Alternatives to T-Bills in Singapore
If T-Bills are oversubscribed or yields decline, consider these alternatives:
- Singapore Savings Bonds (SSBs) – Longer duration, step-up interest, redeemable anytime.
- Fixed Deposits – Simpler process, slightly lower yields.
- Money Market Funds – Highly liquid, potentially higher returns but with fund fees.
- Short-Term Bond ETFs – Tradable on SGX, diversified but subject to market risk.
Conclusion: Are T-Bills Right for You in 2025?
T-Bills are an excellent low-risk investment vehicle for Singaporeans seeking capital preservation and modest returns over a short horizon. With yields currently hovering near 4% and the backing of the Singapore Government, they remain one of the most accessible and secure savings tools available.
However, investors must be mindful of application procedures, CPF-OA implications, and the broader macroeconomic context.
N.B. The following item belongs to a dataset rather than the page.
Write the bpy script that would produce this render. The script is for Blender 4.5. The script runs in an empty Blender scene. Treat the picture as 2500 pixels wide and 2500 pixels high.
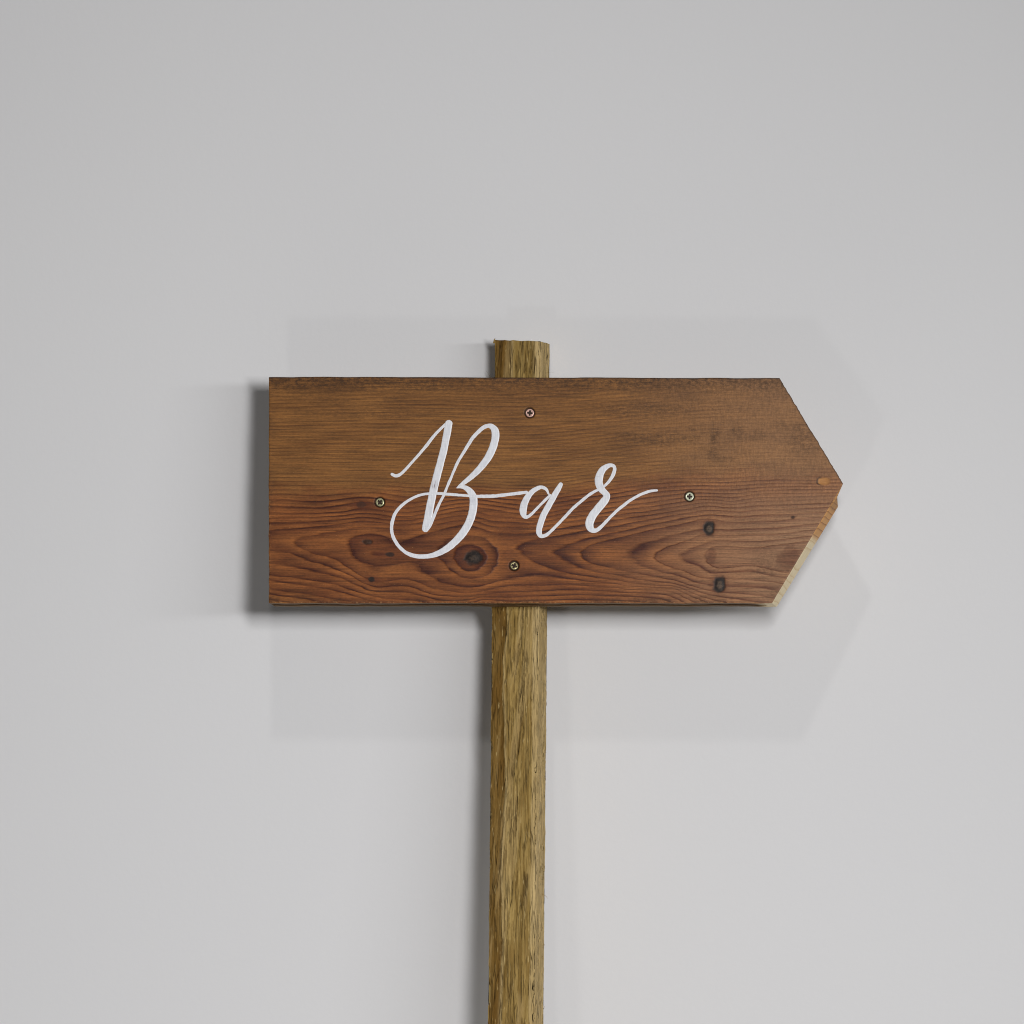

When deployed strategically, T-Bills can form a strong defensive layer in any diversified portfolio—particularly during times of uncertainty.
Whether you’re a retiree safeguarding your nest egg, a young adult managing CPF-OA funds, or simply a cautious investor waiting out market turbulence, Singapore T-Bills are worth your consideration in 2025.